- STATED PROBLEM -
Lines holding the string "pixels" are the ones to copy; find them all in the data.

- DATA LISTING -

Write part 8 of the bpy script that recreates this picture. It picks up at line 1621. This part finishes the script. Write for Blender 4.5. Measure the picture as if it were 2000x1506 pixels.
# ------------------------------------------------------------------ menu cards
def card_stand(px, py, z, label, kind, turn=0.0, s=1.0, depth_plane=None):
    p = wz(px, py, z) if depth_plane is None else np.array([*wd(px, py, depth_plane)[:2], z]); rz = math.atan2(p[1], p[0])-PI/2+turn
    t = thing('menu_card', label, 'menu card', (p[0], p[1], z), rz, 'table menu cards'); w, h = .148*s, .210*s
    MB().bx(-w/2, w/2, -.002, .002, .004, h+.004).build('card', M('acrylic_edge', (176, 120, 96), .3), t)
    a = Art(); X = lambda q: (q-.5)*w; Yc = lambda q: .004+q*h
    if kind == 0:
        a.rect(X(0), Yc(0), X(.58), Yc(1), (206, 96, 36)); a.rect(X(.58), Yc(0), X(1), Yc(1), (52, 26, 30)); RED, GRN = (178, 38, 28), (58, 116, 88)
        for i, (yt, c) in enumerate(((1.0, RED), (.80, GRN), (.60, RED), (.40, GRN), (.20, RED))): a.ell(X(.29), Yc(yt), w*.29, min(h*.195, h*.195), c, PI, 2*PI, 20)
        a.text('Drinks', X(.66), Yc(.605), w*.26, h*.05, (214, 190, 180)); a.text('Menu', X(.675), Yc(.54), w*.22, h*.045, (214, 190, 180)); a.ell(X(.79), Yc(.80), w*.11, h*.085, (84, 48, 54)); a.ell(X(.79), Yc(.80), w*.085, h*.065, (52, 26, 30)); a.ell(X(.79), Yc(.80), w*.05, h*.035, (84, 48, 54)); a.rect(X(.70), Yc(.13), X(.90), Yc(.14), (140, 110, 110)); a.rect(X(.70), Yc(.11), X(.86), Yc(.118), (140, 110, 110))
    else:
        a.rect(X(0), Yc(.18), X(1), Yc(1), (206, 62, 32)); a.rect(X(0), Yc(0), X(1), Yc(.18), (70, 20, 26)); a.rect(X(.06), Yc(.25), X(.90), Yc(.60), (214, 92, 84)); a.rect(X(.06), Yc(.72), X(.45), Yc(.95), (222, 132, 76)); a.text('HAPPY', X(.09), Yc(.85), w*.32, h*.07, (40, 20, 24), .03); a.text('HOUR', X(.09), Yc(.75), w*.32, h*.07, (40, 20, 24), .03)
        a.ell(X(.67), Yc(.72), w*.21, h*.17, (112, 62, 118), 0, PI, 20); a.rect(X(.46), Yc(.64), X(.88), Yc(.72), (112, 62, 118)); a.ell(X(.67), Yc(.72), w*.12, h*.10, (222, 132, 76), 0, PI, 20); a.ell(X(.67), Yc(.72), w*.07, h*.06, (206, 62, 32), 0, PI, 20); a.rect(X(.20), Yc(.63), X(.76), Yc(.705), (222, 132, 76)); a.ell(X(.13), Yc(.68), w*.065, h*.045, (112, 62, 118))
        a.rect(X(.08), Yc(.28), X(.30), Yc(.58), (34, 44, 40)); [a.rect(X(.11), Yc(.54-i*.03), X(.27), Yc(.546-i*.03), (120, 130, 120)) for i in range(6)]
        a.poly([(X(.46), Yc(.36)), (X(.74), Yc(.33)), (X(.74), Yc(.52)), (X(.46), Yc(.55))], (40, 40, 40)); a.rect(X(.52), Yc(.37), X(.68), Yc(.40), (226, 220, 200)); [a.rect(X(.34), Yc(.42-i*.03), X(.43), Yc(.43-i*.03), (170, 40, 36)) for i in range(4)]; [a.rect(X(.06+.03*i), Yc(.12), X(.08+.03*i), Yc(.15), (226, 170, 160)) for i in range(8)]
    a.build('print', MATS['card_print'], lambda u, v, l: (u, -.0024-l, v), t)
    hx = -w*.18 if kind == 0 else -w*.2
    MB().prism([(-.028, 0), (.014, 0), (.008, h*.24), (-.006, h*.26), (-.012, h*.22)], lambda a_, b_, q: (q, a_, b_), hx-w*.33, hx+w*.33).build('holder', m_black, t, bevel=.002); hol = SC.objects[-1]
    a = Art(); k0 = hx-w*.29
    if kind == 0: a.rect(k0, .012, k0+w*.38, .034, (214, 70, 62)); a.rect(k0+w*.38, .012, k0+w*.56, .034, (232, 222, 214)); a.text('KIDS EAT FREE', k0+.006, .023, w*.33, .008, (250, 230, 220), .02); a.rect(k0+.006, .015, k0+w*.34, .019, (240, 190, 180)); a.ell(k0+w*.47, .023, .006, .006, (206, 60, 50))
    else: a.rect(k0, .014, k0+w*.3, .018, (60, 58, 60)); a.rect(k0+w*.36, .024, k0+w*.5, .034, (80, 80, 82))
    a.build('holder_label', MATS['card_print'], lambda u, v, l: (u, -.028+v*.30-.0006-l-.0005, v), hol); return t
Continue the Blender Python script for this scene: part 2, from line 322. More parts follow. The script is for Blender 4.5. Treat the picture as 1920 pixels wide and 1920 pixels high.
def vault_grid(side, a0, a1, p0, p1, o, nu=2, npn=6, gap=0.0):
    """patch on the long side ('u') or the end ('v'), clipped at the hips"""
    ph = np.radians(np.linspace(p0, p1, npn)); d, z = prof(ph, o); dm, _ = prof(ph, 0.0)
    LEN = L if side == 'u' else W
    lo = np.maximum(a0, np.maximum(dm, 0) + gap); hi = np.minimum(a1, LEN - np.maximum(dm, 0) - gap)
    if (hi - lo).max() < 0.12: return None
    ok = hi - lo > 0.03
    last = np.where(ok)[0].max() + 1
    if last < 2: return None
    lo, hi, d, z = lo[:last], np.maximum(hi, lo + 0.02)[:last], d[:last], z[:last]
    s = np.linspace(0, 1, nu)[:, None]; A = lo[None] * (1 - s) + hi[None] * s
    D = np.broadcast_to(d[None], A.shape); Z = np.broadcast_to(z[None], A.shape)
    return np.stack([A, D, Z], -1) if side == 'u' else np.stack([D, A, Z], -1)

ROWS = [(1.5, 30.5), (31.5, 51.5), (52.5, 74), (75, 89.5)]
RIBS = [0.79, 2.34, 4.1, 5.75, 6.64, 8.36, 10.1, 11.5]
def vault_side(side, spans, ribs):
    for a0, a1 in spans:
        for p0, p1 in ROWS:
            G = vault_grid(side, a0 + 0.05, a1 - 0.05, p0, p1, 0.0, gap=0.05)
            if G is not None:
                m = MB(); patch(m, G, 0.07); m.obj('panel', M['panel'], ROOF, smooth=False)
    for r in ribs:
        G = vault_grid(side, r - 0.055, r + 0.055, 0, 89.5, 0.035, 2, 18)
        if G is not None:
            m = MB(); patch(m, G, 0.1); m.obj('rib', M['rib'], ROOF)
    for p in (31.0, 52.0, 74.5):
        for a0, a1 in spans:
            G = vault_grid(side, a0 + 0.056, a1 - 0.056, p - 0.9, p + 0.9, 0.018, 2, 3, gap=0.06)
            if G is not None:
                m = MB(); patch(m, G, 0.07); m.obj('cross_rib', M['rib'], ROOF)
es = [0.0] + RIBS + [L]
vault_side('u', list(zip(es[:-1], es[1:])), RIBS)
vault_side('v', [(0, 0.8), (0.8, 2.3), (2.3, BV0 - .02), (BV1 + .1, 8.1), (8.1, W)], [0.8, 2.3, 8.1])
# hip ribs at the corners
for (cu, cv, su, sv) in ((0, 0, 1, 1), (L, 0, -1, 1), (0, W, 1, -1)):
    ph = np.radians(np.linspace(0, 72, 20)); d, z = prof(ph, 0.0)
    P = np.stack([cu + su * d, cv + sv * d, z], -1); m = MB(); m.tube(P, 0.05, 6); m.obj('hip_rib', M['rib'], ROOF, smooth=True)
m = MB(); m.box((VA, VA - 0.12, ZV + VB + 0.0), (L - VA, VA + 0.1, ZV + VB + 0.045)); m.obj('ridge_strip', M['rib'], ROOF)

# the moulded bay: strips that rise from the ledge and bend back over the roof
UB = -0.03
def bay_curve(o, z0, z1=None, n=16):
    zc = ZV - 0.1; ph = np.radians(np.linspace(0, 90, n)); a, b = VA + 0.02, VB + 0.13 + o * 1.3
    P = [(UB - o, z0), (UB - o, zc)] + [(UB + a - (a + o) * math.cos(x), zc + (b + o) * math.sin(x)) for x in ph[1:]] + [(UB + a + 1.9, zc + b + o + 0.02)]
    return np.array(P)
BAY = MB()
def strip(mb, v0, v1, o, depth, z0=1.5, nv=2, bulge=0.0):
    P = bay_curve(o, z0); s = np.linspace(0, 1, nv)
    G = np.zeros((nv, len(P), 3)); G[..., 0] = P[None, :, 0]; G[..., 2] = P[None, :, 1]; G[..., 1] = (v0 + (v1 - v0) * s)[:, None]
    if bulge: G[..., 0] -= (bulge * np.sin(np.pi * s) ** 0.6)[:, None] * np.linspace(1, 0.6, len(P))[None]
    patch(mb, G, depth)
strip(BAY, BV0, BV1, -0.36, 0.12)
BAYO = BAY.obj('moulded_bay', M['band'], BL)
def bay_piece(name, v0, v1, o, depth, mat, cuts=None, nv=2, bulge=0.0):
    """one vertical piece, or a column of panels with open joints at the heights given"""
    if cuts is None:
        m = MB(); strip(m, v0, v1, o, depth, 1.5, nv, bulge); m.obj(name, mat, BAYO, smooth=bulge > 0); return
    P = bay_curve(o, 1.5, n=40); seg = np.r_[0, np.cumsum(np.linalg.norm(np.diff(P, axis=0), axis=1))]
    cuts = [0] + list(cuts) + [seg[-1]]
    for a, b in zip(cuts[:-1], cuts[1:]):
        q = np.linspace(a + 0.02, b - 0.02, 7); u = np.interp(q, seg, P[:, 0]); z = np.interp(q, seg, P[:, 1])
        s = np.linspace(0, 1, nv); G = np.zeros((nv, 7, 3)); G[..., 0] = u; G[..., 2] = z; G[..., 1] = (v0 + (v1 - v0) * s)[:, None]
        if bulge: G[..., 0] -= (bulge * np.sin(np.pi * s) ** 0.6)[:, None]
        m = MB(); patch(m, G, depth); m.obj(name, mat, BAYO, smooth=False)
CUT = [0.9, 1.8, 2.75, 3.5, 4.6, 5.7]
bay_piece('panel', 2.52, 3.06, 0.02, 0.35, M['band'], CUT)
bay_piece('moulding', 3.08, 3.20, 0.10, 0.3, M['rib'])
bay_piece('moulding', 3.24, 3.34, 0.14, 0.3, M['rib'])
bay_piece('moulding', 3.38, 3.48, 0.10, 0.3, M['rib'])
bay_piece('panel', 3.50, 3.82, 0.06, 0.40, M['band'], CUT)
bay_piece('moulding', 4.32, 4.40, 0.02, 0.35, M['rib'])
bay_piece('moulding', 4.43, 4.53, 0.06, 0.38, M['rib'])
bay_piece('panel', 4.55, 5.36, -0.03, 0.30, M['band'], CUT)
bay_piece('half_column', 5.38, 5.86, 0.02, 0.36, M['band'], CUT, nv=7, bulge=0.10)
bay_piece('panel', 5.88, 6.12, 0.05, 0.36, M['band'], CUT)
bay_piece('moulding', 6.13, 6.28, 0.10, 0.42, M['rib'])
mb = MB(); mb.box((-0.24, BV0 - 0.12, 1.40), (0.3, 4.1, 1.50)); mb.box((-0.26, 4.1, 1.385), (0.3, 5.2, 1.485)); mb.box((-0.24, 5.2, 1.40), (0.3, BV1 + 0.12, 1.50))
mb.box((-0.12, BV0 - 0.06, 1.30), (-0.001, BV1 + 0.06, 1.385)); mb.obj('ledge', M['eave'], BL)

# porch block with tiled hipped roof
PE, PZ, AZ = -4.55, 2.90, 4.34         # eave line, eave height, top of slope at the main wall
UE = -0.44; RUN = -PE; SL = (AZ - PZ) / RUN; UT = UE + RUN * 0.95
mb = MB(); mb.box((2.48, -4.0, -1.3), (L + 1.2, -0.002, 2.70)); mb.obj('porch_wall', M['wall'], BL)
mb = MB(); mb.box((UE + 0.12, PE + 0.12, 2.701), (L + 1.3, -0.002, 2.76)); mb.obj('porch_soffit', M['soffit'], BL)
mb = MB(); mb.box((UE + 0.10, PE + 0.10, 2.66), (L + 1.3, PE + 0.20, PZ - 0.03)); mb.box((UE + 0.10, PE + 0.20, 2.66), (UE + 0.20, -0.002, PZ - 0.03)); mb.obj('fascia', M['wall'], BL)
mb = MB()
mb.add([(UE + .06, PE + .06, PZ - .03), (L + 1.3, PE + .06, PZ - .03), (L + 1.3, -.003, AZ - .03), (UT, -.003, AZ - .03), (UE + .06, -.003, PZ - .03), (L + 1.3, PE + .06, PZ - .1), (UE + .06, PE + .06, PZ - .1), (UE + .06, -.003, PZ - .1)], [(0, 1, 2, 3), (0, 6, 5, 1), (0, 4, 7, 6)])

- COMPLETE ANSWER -
Write part 8 of the bpy script that recreates this picture. It picks up at line 1621. This part finishes the script. Write for Blender 4.5. Measure the picture as if it were 2000x1506 pixels.
Continue the Blender Python script for this scene: part 2, from line 322. More parts follow. The script is for Blender 4.5. Treat the picture as 1920 pixels wide and 1920 pixels high.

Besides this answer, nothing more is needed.